By January of 1974, when Court and Spark was released, Nicks was somewhat in-between worlds: her and Buckingham’s eponymous Buckingham Nicks album had been released the year before to little success, and Nicks proceeded to work multiple jobs to make ends meet, including working as a cleaner at Olsen’s home. Surely, in a voice like Mitchell’s, Nicks heard someone who empathised with the plights of womanhood and expectation, and the strive to succeed in retaining her artistry in a world that had the odds stacked against them.
“She talked about what I saw coming,” Nicks said, “Even though Buckingham Nicks had tanked, I knew that we were going to be very famous, very rich, and it was like a great old premonition just being laid out in front of me.
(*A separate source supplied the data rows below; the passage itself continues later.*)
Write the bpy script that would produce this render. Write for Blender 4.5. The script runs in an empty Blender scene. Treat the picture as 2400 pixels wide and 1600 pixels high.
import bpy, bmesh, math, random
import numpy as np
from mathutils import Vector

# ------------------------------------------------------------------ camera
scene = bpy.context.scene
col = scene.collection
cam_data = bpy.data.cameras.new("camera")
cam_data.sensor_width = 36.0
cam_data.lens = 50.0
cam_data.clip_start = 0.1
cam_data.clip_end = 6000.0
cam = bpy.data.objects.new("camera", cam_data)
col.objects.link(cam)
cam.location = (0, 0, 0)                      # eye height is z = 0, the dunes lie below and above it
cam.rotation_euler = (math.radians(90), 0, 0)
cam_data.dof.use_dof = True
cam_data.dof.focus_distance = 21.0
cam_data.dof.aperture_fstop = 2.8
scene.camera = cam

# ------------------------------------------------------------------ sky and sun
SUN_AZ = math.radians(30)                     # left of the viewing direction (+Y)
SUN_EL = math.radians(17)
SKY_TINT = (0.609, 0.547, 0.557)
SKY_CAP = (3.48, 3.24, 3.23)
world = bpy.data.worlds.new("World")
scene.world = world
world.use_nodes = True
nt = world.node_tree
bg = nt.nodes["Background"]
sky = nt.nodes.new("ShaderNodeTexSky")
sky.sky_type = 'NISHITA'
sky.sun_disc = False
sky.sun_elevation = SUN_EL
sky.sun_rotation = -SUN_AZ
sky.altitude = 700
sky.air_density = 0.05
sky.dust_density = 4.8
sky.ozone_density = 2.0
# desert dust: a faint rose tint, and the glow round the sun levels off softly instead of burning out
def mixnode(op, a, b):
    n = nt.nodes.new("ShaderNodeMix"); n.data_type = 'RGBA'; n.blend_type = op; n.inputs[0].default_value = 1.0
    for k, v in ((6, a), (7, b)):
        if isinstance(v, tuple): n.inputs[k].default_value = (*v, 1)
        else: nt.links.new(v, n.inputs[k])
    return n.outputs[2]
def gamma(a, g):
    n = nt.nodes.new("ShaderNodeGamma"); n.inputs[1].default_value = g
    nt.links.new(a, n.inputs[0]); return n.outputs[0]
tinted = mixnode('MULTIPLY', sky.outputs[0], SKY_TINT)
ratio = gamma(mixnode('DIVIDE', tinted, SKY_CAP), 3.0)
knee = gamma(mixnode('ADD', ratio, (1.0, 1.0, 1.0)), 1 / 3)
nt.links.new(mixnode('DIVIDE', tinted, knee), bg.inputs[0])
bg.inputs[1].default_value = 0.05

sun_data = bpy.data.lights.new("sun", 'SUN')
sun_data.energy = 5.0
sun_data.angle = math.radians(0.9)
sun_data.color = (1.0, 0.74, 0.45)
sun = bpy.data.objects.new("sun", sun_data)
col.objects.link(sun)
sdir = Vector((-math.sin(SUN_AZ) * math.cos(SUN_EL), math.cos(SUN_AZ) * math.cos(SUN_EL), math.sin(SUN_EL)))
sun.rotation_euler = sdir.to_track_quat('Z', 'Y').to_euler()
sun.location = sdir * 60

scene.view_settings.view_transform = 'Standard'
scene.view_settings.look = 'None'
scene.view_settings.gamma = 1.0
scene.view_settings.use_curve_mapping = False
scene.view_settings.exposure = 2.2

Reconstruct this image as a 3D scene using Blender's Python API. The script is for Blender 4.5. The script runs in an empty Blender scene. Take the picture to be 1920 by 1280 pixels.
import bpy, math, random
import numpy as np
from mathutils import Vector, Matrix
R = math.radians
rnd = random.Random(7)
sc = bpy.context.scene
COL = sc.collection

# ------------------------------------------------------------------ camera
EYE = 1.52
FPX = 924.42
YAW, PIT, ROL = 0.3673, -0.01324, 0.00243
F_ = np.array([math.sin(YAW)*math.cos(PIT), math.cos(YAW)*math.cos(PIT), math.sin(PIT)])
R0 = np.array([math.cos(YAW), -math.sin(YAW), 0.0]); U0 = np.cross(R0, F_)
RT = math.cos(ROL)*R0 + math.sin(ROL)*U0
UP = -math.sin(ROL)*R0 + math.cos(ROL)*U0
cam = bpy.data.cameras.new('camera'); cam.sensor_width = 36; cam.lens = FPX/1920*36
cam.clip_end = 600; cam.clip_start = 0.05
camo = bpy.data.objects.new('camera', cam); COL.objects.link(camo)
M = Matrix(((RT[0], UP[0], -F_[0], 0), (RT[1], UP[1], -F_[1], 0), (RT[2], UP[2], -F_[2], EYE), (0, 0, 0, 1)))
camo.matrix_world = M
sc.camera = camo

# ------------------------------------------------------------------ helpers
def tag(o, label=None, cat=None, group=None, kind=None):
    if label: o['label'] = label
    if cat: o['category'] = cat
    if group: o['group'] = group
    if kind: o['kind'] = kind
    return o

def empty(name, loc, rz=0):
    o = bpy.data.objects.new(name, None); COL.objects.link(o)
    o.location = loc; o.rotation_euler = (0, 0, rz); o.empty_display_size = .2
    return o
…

There is a song on it called ‘Same Situation’, and that song just would kill me when I’d hear it. Because I knew it was coming.”
In a beautiful parallel, Mitchell’s songwriting influenced Nicks’ own when it came to the structure of her storytelling. “When I tell people my greatest influences, I say Joni Mitchell for phrasing,” Nicks told Forbes in 2020, “She could fit 50 words in a sentence and have them sound glorious without being rushed or crushed in, so I really learned a lot from her about phrasing.”
Once Nicks joined Fleetwood Mac, bringing with her the soon-to-be legendary stories of ‘Rhiannon’, ‘Landslide’, and more, Nicks fully stepped into her own as a rock star. And, it was alongside her compatriot in bandmate Christine McVie that Nicks honed her power to its full potential.
The two women became lifelong companions, and McVie became, in Nicks’ words, a “mentor. Big sister. Best friend”. Where someone may assume that there would be competition between two women in the same band, Nicks and McVie, instead, found common ground as two brilliant musicians, coming together to elevate their talents.